Embrasser l’innovation sans perdre son âme
Allons-nous subir la vague des images fausses ou la surfer avec créativité ? La réponse tient sans doute dans notre capacité d’adaptation lucide et enthousiaste. Ces technologies font désormais partie du paysage : il faut les apprivoiser et en faire des alliées, tout en poursuivant notre mission de développement de l’esprit critique. En somme, la clé sera d’embrasser ces nouveaux outils comme des partenaires, plutôt que de les considérer comme des menaces. Après tout, chaque révolution visuelle a suscité craintes et émerveillement : la photographie inquiétait les peintres, le cinéma parlant troublait le théâtre, la photo numérique a bousculé l’argentique… et pourtant, chaque fois, la création artistique s’est enrichie.

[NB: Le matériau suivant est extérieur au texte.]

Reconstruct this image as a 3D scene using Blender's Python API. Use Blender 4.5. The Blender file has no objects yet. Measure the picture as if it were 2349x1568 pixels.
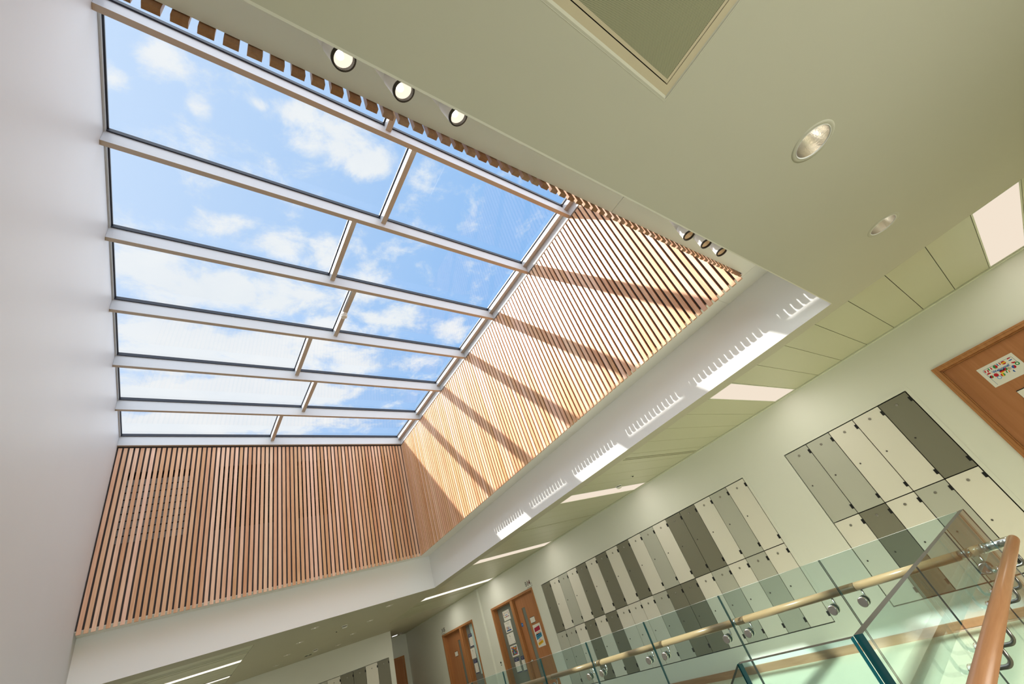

Il en ira de même avec l’IA et les images synthétiques, à condition que nous, communicant·es culturel·les, restions aux commandes avec éthique et imagination, curiosité et mise à l’épreuve. Soyons préparé·es : formons-nous, expérimentons en interne, échangeons nos trouvailles et nos ratés. Avec un regard lucide, on voit bien les écueils ; mais avec un regard inspiré, on entrevoit déjà les opportunités. Imaginer un futur où l’image, même façonnée par une IA, pourra servir une émotion vraie, une réflexion profonde. Un futur où l’on ne croira peut-être plus automatiquement ce que l’on voit, mais où l’on pourra ressentir et comprendre ce que l’image cherche à nous transmettre. Car au bout du compte, la mission du marketing culturel reste la même: relier des êtres humains à des expériences artistiques qui font sens.
Alors, ne détournons pas le regard devant ces images qui changent la donne. Saisissons-les, façonnons-les et donnons-leur une âme. En un mot, embrassons l’illusion pour mieux la mettre au service du vrai.